Requirements
Take the records below and print them verbatim up to and including the line that carries "from mathutils import".

═════ Records to process ═════

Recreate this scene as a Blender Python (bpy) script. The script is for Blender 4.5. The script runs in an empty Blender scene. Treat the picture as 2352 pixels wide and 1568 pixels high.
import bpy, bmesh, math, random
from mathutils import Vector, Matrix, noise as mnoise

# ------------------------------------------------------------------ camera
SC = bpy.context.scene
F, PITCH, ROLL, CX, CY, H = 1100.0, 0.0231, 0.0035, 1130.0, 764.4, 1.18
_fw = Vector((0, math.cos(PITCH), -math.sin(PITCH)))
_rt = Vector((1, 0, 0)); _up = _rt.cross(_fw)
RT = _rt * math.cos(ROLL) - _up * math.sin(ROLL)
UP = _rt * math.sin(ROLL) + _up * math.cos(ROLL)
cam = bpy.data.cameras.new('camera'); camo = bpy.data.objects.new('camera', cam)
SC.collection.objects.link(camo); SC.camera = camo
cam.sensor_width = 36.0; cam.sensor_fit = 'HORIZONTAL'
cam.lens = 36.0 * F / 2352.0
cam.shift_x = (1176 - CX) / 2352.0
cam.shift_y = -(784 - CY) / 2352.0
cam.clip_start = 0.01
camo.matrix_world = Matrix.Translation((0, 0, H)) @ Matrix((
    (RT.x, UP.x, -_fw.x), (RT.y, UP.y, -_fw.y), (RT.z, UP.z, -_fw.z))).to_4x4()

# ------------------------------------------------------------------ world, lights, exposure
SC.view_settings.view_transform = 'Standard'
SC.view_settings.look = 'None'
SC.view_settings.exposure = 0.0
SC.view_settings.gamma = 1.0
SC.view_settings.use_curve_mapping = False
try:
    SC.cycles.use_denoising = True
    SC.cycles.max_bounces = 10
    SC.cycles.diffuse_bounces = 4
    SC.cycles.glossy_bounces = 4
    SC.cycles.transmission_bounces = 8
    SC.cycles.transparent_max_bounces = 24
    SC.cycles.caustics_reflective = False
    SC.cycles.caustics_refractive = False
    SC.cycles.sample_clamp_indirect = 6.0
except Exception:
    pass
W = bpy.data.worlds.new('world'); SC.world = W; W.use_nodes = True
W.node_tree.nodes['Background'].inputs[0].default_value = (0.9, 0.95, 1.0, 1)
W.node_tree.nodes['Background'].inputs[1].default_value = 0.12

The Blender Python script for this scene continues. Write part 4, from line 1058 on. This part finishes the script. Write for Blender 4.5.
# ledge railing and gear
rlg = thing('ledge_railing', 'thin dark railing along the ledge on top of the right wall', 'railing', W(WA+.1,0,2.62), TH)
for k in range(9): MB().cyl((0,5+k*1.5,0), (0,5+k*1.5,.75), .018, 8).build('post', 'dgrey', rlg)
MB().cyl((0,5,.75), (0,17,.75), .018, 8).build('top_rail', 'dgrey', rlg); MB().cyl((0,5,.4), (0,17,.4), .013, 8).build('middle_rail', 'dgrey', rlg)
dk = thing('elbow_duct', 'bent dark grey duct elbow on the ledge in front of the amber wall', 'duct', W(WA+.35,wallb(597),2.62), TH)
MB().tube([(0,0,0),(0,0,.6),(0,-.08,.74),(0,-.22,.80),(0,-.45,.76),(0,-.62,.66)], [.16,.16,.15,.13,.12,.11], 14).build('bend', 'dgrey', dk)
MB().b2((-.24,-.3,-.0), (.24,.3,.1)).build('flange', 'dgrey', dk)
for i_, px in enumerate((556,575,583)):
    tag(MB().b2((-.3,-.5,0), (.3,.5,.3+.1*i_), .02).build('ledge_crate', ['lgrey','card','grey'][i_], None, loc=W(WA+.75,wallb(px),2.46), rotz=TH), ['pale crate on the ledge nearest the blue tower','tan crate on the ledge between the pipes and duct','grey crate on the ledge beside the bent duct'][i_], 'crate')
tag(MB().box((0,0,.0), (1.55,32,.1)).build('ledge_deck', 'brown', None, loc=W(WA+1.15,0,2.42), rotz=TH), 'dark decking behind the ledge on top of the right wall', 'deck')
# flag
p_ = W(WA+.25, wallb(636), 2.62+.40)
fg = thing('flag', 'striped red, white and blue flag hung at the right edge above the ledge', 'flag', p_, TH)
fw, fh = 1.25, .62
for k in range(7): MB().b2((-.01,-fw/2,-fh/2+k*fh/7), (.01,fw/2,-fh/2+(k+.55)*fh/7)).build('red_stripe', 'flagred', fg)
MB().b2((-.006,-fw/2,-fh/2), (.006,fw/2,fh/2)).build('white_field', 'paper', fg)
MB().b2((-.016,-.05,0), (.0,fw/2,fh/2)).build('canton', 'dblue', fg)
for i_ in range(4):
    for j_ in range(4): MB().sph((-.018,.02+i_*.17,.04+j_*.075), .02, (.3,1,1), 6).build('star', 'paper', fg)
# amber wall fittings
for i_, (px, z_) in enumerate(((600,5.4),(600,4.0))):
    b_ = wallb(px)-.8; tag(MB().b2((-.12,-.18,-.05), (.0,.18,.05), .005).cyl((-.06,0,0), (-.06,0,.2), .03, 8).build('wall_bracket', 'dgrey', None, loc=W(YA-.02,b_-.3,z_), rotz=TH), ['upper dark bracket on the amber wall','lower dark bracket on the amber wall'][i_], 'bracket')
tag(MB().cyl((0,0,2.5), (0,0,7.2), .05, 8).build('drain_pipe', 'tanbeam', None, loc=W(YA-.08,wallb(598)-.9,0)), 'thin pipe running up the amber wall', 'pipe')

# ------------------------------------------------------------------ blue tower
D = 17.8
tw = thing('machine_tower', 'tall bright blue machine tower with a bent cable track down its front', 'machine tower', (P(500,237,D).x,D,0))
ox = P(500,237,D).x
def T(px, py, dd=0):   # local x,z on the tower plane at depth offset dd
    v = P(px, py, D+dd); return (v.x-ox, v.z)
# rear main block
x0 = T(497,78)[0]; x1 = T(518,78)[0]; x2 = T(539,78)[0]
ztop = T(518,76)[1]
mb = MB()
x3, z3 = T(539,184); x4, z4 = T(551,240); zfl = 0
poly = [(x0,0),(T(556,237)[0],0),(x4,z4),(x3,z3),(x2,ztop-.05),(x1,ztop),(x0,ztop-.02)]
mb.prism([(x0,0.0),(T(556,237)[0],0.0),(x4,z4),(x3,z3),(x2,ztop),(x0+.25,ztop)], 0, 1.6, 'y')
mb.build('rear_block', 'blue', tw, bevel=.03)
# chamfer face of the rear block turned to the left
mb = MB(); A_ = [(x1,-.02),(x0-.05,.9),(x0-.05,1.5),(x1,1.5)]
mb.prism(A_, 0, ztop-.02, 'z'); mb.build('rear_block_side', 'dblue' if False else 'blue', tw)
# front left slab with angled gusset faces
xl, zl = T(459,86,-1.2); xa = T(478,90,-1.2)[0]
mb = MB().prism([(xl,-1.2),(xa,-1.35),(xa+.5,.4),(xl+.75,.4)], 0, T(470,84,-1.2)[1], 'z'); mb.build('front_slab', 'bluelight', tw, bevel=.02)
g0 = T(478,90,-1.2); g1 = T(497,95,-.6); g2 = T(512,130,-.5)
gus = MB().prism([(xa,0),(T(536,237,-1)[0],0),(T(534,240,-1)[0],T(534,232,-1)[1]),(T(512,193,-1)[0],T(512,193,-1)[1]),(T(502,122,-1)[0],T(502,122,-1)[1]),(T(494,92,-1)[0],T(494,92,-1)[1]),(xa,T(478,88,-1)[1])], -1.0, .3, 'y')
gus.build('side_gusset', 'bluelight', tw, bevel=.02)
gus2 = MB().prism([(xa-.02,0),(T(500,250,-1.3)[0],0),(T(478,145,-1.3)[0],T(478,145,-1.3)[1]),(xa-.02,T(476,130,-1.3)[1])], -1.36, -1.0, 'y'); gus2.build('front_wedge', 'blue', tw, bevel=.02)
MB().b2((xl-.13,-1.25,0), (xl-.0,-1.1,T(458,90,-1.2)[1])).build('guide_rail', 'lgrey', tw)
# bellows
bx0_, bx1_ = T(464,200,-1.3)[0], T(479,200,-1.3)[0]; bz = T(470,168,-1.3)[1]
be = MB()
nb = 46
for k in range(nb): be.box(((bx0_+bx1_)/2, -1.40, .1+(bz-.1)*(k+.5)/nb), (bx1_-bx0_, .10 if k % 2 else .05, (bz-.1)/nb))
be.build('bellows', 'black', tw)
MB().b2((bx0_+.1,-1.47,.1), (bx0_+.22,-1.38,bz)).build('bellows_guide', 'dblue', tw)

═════

Correct result
Recreate this scene as a Blender Python (bpy) script. The script is for Blender 4.5. The script runs in an empty Blender scene. Treat the picture as 2352 pixels wide and 1568 pixels high.
import bpy, bmesh, math, random
from mathutils import Vector, Matrix, noise as mnoise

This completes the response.